Where the Glazers and Leffler went wrong was deciding that the extra payoff was coming from sky-box ticket receipts that

ordinarily stay in the pocket of the home team.

This, in turn, would be tampering with the status quo and created what Leffler admits was an "unintentional misunderstanding."

Since the Glazers and their Baltimore competition, the Leonard "Boogie" Weinglass group, would only get five minutes to make their sales pitch, the idea was to do something dramatic.

"The heart of the Glazers was in the right place," added Leffler. "The information they had was absolutely correct. The NFL named only one team, Charlotte. After Malcolm Glazer spoke, he received applause. We didn't hear of Weinglass being cheered, so they had to like a lot of what Malcolm had to say."

It wasn't until 24 hours later that some NFL owners were unhappy. The money the Glazers were using to sweeten the pie in Baltimore would have come from sky-box income that, by league rules, doesn't go into the normal 60-40 split since that portion ot the ticket income is kept entirely by the home team owner.

Imagine the precedent. If Baltimore and the Glazers were able to do that, then what about all the other cities in the league?

"We took a chance in presenting it this way and take the 'hit' for being wrong," admitted spokesman Leffler.

Leffler, in praising his client, said only two weeks ago, Jerry Clinton, a beer distributor who was trying to put together an ownership combine in St. Louis, called to ask the Glazers to give up on Baltimore. Clinton wanted their money in the St. Louis venture and offered control of the franchise if they would join him.

The Glazers said they only had eyes for Baltimore, which was the same thing they told the league a year ago when the distressed New England Patriots were offered to them. They politely declined.

"It's impossible to knock Charlotte and the job it was able to do," Leffler said. "You can't have sour grapes over the way the Richardson family and Max Muhleman [their marketing man] performed. They worked at it for six years.

"I still believe Baltimore will get a team. If the Glazers had gone to St. Louis, I think it would have been over.

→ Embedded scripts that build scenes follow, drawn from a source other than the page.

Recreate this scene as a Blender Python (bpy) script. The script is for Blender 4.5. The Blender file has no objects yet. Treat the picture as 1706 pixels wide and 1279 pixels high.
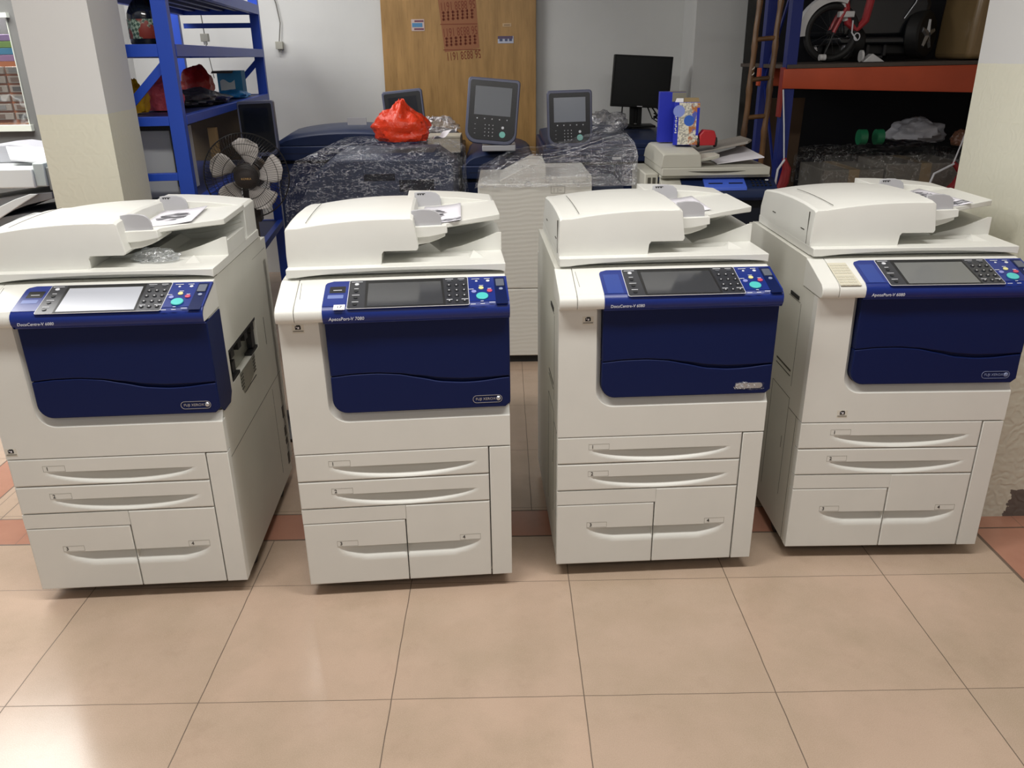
import bpy, bmesh, math, random
from math import sin, cos, pi, radians, sqrt
from mathutils import Matrix, Vector, noise
random.seed(7)
SC = bpy.context.scene
COL = SC.collection

# ------------------------------------------------------------------ camera, world, light, exposure
cd = bpy.data.cameras.new('camera'); cam = bpy.data.objects.new('camera', cd); COL.objects.link(cam)
cd.sensor_width = 36.0; cd.lens = 28.55268; cd.clip_start = 0.05; cd.clip_end = 60
cam.matrix_world = Matrix(((0.9998483, 0.0162894, -0.0061693, 0.00000), (-0.0118147, 0.3739663, -0.9273670, 0.00000), (-0.0127991, 0.9272992, 0.3741021, 1.54332), (0, 0, 0, 1)))
SC.camera = cam
SC.view_settings.view_transform = 'Standard'; SC.view_settings.look = 'None'
SC.view_settings.gamma = 1.0; SC.view_settings.use_curve_mapping = False
SC.view_settings.exposure = 0.14
wd = bpy.data.worlds.new('world'); SC.world = wd; wd.use_nodes = True
bg = wd.node_tree.nodes['Background']; bg.inputs[0].default_value = (0.93, 0.96, 1.0, 1); bg.inputs[1].default_value = 0.30

def area(name, loc, aim, sx, sy, power, color=(1, 1, 1)):
    l = bpy.data.lights.new(name, 'AREA'); l.shape = 'RECTANGLE'; l.size = sx; l.size_y = sy; l.energy = power; l.color = color
    o = bpy.data.objects.new(name, l); COL.objects.link(o); o.location = loc
    o.rotation_euler = (Vector(aim) - Vector(loc)).to_track_quat('-Z', 'Y').to_euler(); return o
area('ceiling_panel_light_rear', (-2.85, 3.9, 2.95), (-2.85, 3.9, 0), 1.8, 1.5, 105, (1.0, 0.99, 0.96))
area('ceiling_tube_light_front', (-0.8, 1.45, 2.95), (-0.8, 1.45, 0), 1.25, 0.3, 38, (1.0, 0.98, 0.94))
area('ceiling_tube_light_side', (0.9, 1.5, 2.95), (0.9, 1.5, 0), 1.25, 0.3, 32, (1.0, 0.98, 0.94))
area('ceiling_tube_light_entrance', (0.0, -1.3, 2.95), (0.0, -1.3, 0), 2.2, 0.4, 12, (1.0, 0.97, 0.92))
area('ceiling_tube_light_back', (-1.5, 5.2, 2.95), (-1.5, 5.2, 0), 1.25, 0.25, 15, (1.0, 0.98, 0.95))
area('parts_room_light', (-3.7, 5.62, 2.6), (-3.7, 5.62, 0), 0.8, 0.2, 45, (1.0, 0.98, 0.94))

# ------------------------------------------------------------------ mesh helpers
def finish(me, angle=32):
    bm = bmesh.new(); bm.from_mesh(me); bmesh.ops.remove_doubles(bm, verts=bm.verts, dist=1e-6)
    bmesh.ops.recalc_face_normals(bm, faces=bm.faces); bm.to_mesh(me); bm.free()
    me.polygons.foreach_set('use_smooth', [True]*len(me.polygons)); me.set_sharp_from_angle(angle=radians(angle))

class MB:
    def __init__(s): s.v = []; s.f = []
    def add(s, vs, fs):
        b = len(s.v); s.v += [tuple(v) for v in vs]; s.f += [tuple(b+i for i in f) for f in fs]; return s
    def box(s, x0, x1, y0, y1, z0, z1):
        return s.add([(x0,y0,z0),(x1,y0,z0),(x1,y1,z0),(x0,y1,z0),(x0,y0,z1),(x1,y0,z1),(x1,y1,z1),(x0,y1,z1)],
                     [(0,1,2,3),(4,5,6,7),(0,1,5,4),(1,2,6,5),(2,3,7,6),(3,0,4,7)])
    def prism(s, pts, ax, a, b):
        def P(p, t): return (t,p[0],p[1]) if ax == 'x' else (p[0],t,p[1]) if ax == 'y' else (p[0],p[1],t)
        n = len(pts)
        return s.add([P(p,a) for p in pts]+[P(p,b) for p in pts], [tuple(range(n)), tuple(range(n,2*n))]+[(i,(i+1)%n,n+(i+1)%n,n+i) for i in range(n)])
    def loft(s, secs, caps=True, closed=True):
        n = len(secs[0]); vs = [v for c in secs for v in c]; fs = []
        for k in range(len(secs)-1):
            for i in range(n if closed else n-1):
                j = (i+1) % n; fs.append((k*n+i, k*n+j, (k+1)*n+j, (k+1)*n+i))
        if caps and closed: fs += [tuple(range(n)), tuple(range((len(secs)-1)*n, len(secs)*n))]
        return s.add(vs, fs)
    def grid(s, fn, nu, nv):
        vs = [fn(i/nu, j/nv) for j in range(nv+1) for i in range(nu+1)]
        return s.add(vs, [(j*(nu+1)+i, j*(nu+1)+i+1, (j+1)*(nu+1)+i+1, (j+1)*(nu+1)+i) for j in range(nv) for i in range(nu)])
    def tube(s, pts, r, n=8, caps=True):
        pts = [Vector(p) for p in pts]; secs = []; up = None
        rs = r if isinstance(r, (list, tuple)) else [r]*len(pts)
        for i, p in enumerate(pts):
            d = (pts[min(i+1, len(pts)-1)]-pts[max(i-1, 0)]).normalized()
            if up is None: up = d.orthogonal().normalized()
            up = (up-d*up.dot(d)); up = up.normalized() if up.length > 1e-6 else d.orthogonal().normalized()
            w = d.cross(up)
            secs.append([p+(up*cos(2*pi*k/n)+w*sin(2*pi*k/n))*rs[i] for k in range(n)])
        return s.loft(secs, caps)
    def lathe(s, prof, n=24, c=(0,0,0), ax='z'):
        secs = []
        for r, h in prof:
            ring = []
            for k in range(n):
                a, b = r*cos(2*pi*k/n), r*sin(2*pi*k/n)
                q = (a,b,h) if ax == 'z' else (h,a,b) if ax == 'x' else (a,h,b)
                ring.append((c[0]+q[0], c[1]+q[1], c[2]+q[2]))
            secs.append(ring)
        return s.loft(secs)
    def xf(s, M): s.v = [tuple(M @ Vector(v)) for v in s.v]; return s
    def build(s, name, mat, parent=None, bevel=0, seg=2, angle=32, loc=None):
        me = bpy.data.meshes.new(name); me.from_pydata(s.v, [], s.f); finish(me, angle)
        if mat: me.materials.append(mat)
        o = bpy.data.objects.new(name, me); COL.objects.link(o)
        if parent: o.parent = parent
        if loc: o.location = loc
        if bevel:
            m = o.modifiers.new('edge', 'BEVEL'); m.width = bevel; m.segments = seg; m.limit_method = 'ANGLE'; m.angle_limit = radians(40)
        return o

def box(name, mat, parent, x0, x1, y0, y1, z0, z1, bevel=0, seg=2): return MB().box(x0,x1,y0,y1,z0,z1).build(name, mat, parent, bevel, seg)
def prism(name, mat, parent, pts, ax, a, b, bevel=0, seg=2): return MB().prism(pts, ax, a, b).build(name, mat, parent, bevel, seg)
def tag(o, label=None, cat=None, group=None, kind=None):
    if label: o['label'] = label
    if cat: o['category'] = cat
    if group: o['group'] = group
    if kind: o['kind'] = kind
    return o
def thing(name, label, cat, loc=(0,0,0), rz=0, group=None):
    o = bpy.data.objects.new(name, None); COL.objects.link(o); o.empty_display_size = .1
    o.location = loc; o.rotation_euler = (0,0,rz); return tag(o, label, cat, group)
def lettering(name, body, mat, parent, M, width=None, size=.01, align='LEFT', shear=0, flat=.0004):
    cu = bpy.data.curves.new(name, 'FONT'); cu.body = body; cu.size = size; cu.align_x = align; cu.shear = shear; cu.extrude = flat; cu.resolution_u = 3
    t = bpy.data.objects.new('tmp', cu); COL.objects.link(t)
    bpy.context.view_layer.update()
    me = bpy.data.meshes.new_from_object(t.evaluated_get(bpy.context.evaluated_depsgraph_get()))
    bpy.data.objects.remove(t); bpy.data.curves.remove(cu)
    if width and len(me.vertices):
        xs = [v.co.x for v in me.vertices]; k = width/max(1e-6, max(xs)-min(xs))
        for v in me.vertices: v.co.x *= k; v.co.y *= k
    me.materials.clear(); me.materials.append(mat)
    o = bpy.data.objects.new(name, me); COL.objects.link(o); o.parent = parent; o.matrix_local = M; return o
FRONT = Matrix.Rotation(pi/2, 4, 'X')
def at(x, y, z, R=None): return Matrix.Translation((x,y,z)) @ (R if R else FRONT)

# ------------------------------------------------------------------ materials
def hexc(h):
    c = [int(h[i:i+2],16)/255 for i in (0,2,4)]; return tuple(x/12.92 if x <= .04045 else ((x+.055)/1.055)**2.4 for x in c)+(1,)
class NT:
    def __init__(s, name):
        s.m = bpy.data.materials.new(name); s.m.use_nodes = True; s.t = s.m.node_tree; s.b = s.t.nodes['Principled BSDF']; s.out = s.t.nodes['Material Output']
    def n(s, k, **kw):
        x = s.t.nodes.new(k)
        for a, b in kw.items(): setattr(x, a, b)
        return x
    def put(s, sock, v):
        if isinstance(v, bpy.types.NodeSocket): s.t.links.new(v, sock)
        else: sock.default_value = v
    def math(s, op, a, b=0, c=None):
        x = s.n('ShaderNodeMath', operation=op); s.put(x.inputs[0], a); s.put(x.inputs[1], b)
        if c is not None: s.put(x.inputs[2], c)
        return x.outputs[0]
    def mix(s, f, a, b):
        x = s.n('ShaderNodeMix', data_type='RGBA'); s.put(x.inputs[0], f); s.put(x.inputs[6], a); s.put(x.inputs[7], b); return x.outputs[2]
    def co(s): return s.n('ShaderNodeTexCoord').outputs['Object']
    def xyz(s, c):
        x = s.n('ShaderNodeSeparateXYZ'); s.t.links.new(c, x.inputs[0]); return x.outputs
    def noise(s, scale, detail=3, co=None, rough=.5, stretch=None):
        x = s.n('ShaderNodeTexNoise'); x.inputs['Scale'].default_value = scale; x.inputs['Detail'].default_value = detail; x.inputs['Roughness'].default_value = rough
        c = co or s.co()
        if stretch:
            mp = s.n('ShaderNodeMapping'); mp.inputs['Scale'].default_value = stretch; s.t.links.new(c, mp.inputs[0]); c = mp.outputs[0]
        s.t.links.new(c, x.inputs['Vector']); return x.outputs[0]
    def ramp(s, f, a, b):
        x = s.n('ShaderNodeMapRange'); s.put(x.inputs[0], f); x.inputs[1].default_value = a; x.inputs[2].default_value = b; return x.outputs[0]
    def bump(s, h, strength, dist=.002):
        x = s.n('ShaderNodeBump'); x.inputs['Strength'].default_value = strength; x.inputs['Distance'].default_value = dist; s.t.links.new(h, x.inputs['Height']); s.t.links.new(x.outputs[0], s.b.inputs['Normal'])
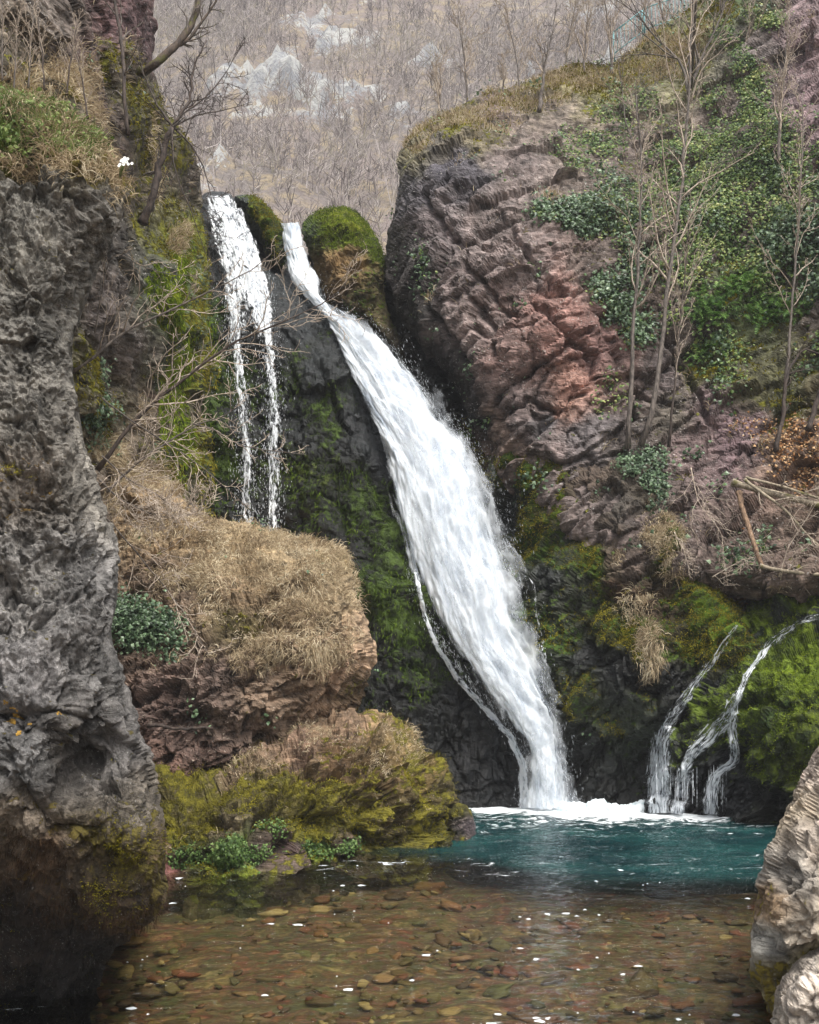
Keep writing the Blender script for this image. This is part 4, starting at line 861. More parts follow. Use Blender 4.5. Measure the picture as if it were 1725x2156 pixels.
redge = g[40:, 100:].reshape(-1, 3); droplets('flying_drops', redge, fl[40:, 100:].reshape(-1, 3), 4200, .09, .0026, M_DROP, t, 4, .20, .5)
ledge = g[240:, :10].reshape(-1, 3); droplets('flying_drops', ledge, fl[240:, :10].reshape(-1, 3), 900, .08, .003, M_DROP, t, 5, .08, .6)
MIST = [(1040, 1560, 22.5), (1250, 1560, 22.6), (1040, 1712, 22.2), (1280, 1712, 22.3), (1150, 1640, 22.2)]
for k_ in (0, 1):
    sheet('mist', [(1100, 1480), (1085, 1560), (1062, 1640), (1040 - 10 * k_, 1712)], [(1160, 1480), (1190, 1560), (1225, 1640), (1265 + 20 * k_, 1712)], MIST, M_SPRAY, t, ns=60, nt=120, bulge=.2, disp=.25, off=.15 + .3 * k_, seed=40 + k_,
          dens=lambda S, T, n: np.clip(np.minimum(S / .45, (1 - S) / .45), 0, 1) * sstep(0, .5, T) * (1 - .3 * T) * .72)
# fringe running down the left rim of the main fall
def onrock(off=.1, names=None):
    B = DB if names is None else depthbuf(names)
    Bs = B.copy(); Bs[~np.isfinite(Bs)] = 99
    for _ in range(2):
        Bs[1:-1, 1:-1] = np.median(np.stack([Bs[1:-1, 1:-1], Bs[:-2, 1:-1], Bs[2:, 1:-1], Bs[1:-1, :-2], Bs[1:-1, 2:]]), axis=0)
    def f(Q, S, T):
        d = surf_depth(Bs, Q[:, 0], Q[:, 1]); n = len(d)
        ns = len(np.unique(S)); D = d.reshape(-1, ns); k = 3
        D2 = D.copy()
        for _ in range(5):
            D2[1:-1] = (D2[:-2] + D2[1:-1] + D2[2:]) / 3
        D2 = np.minimum(D2, D + .06)
        return D2.ravel() - off
    return f
def strip(c, w):
    c = np.asarray(c, float); tg = np.gradient(c, axis=0); tg /= np.linalg.norm(tg, axis=1, keepdims=True); nrm = np.stack([tg[:, 1], -tg[:, 0]], 1)
    w = np.asarray(w)[:, None] * .5
    a = c - nrm * w; b = c + nrm * w
    return (a, b) if a[:, 0].mean() < b[:, 0].mean() else (b, a)
TU = onrock(.10, ['tufa_cliff'])
a, b = strip([(862, 1120), (872, 1180), (882, 1240), (895, 1300), (925, 1370), (965, 1430), (1020, 1490), (1075, 1550), (1100, 1610), (1105, 1700)], [10, 14, 16, 16, 18, 20, 22, 24, 30, 44])
sheet('edge_trickle', a, b, TU, M_LACE, t, ns=16, nt=200, bulge=.03, disp=.03, seed=6, dens=lambda S, T, n: np.clip(np.minimum(S, 1 - S) / .3, 0, 1) * .85)
WR = onrock(.07, ['wet_rock_wall', 'mossy_mound'])
a, b = strip([(1075, 1270), (1088, 1232), (1105, 1214), (1122, 1222), (1128, 1260), (1132, 1310), (1142, 1350), (1150, 1400)], [20, 20, 14, 8, 8, 12, 18, 12])
sheet('side_trickle', a, b, WR, M_LACE, t, ns=14, nt=120, bulge=.03, disp=.03, seed=7, dens=lambda S, T, n: np.clip(np.minimum(S, 1 - S) / .3, 0, 1) * .5)
# drips under the wall right of the fall
def drips(us, v0, v1, d, parent, seed, w=.008, nm='drip'):
    keepf = lambda r: (r.random(14) < .6) * 1.0
    rng = np.random.default_rng(seed); prt = []
    for u in us:
        va = v0 + rng.random() * (v1 - v0) * .6; vb = va + (v1 - va) * (.3 + .7 * rng.random())
        dd = d(u) if callable(d) else d
        p = np.linspace(P3(u, va, dd), P3(u, vb, dd), 14)
        V, F = tube(p, w * (.25 + .75 * rng.random(14)) * (.3 + .7 * keepf(rng)), 3); mesh_obj(nm, V, F, M_DROP, parent=parent)

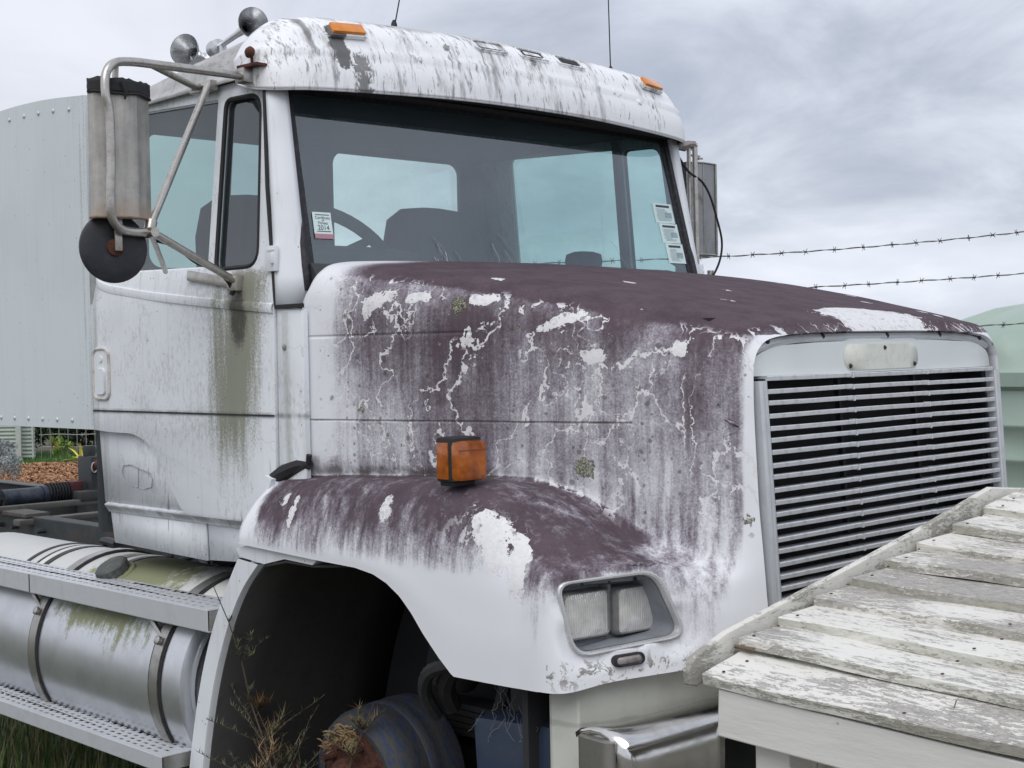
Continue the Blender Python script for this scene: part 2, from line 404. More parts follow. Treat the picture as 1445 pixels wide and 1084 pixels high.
def paint_visor():
    m = Mat('weathered_visor_paint', rough=.45)
    x, y, z = m.xyz(); fine = m.noise(120, 3, .7)
    st = m.noise(20, 4, .7, k=(.4, 1, .22)); big = m.noise(4.5, 2, .5, k=(.3, 1, .3))
    st3 = m.noise(55, 4, .7, k=(.3, 1, .2))
    d = (st.st(.48, .72)*big.st(.40, .58) + st3.st(.55, .68)*big.st(.40, .55)*1.1 + m.noise(95, 4, .7, k=(.25, 1, .22)).st(.60, .66)*m.noise(6, 2, .5).st(.45, .55))
    c = m.mix(d.min(1)*.72, (.82, .835, .86), (.13, .125, .125))
    blk = (y.near(-.74, .055)*(z.st(2.43, 2.5))*(1-z.st(2.60, 2.62)) + (st3-.5)*1.0 + (fine-.5)*.7).st(.40, .55)
    c = m.mix(blk*.9, c, (.055, .052, .056))
    b2 = (y.near(-.68, .07)*(1-z.st(2.50, 2.56)) + (m.noise(45, 4, .7, dist=1)-.5)*2.2).st(.55, .8); c = m.mix(b2*.8, c, (.08, .075, .075))
    b3 = (y.near(-.83, .03)*z.st(2.52, 2.58) + (st3-.5)*1.6).st(.45, .8); c = m.mix(b3*.7, c, (.14, .14, .145))
    tp = (z.st(2.585, 2.66) + (st-.5)*1.6 + (fine-.5)*.6).st(.55, 1.0); c = m.mix(tp*.6, c, (.2, .19, .185))
    bk = x.st(-.12, -.2)*(.5+st*.8).min(1); c = m.mix(bk*.8, c, (.24, .235, .225))
    lic = m.vor(11, v=m.warp(.03, 40)); lr = m.xyz(S(m.nt, lic.k.node.outputs['Color']))[1]
    lm = (lic+(fine-.5)*.25).st(.17, .13)*lr.gt(.60)*y.gt(-.55)
    c = m.mix(lm*.85, c, m.mix(fine.st(.45, .6), (.10, .10, .10), (.3, .3, .28)))
    m.set('Base Color', c); m.bump(fine+lm*3, .0012, .6); return m
def simple(name, c, rough=.5, metal=0, n=30, amt=.35, dark=(.03, .028, .025), bump=.0006, k=None, **kw):
    m = Mat(name, c, rough, metal, **kw); q = m.noise(n, 4, .65, k=k)
    m.set('Base Color', m.mix(q.st(.42, .8)*amt, c, dark)); m.set('Roughness', (q-.5)*.4+rough)
    if bump: m.bump(m.noise(n*3, 3, .6), bump, .6)
    return m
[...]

As it is, Baltimore is still in the game and can't be counted out."

The men the Glazers were trying to impress, the NFL owners, put the wrong intent on the effort of the Glazers to play Johnny Appleseed with the gate receipts.

Moral of the story: Don't throw silver and gold into the hands of the rich. . . . especially when the ulterior motive is to be accepted in their lodge.

It was a case of being so zealous the Glazers overplayed their hand, which often occurs when a situation becomes emotional and this one certainly is.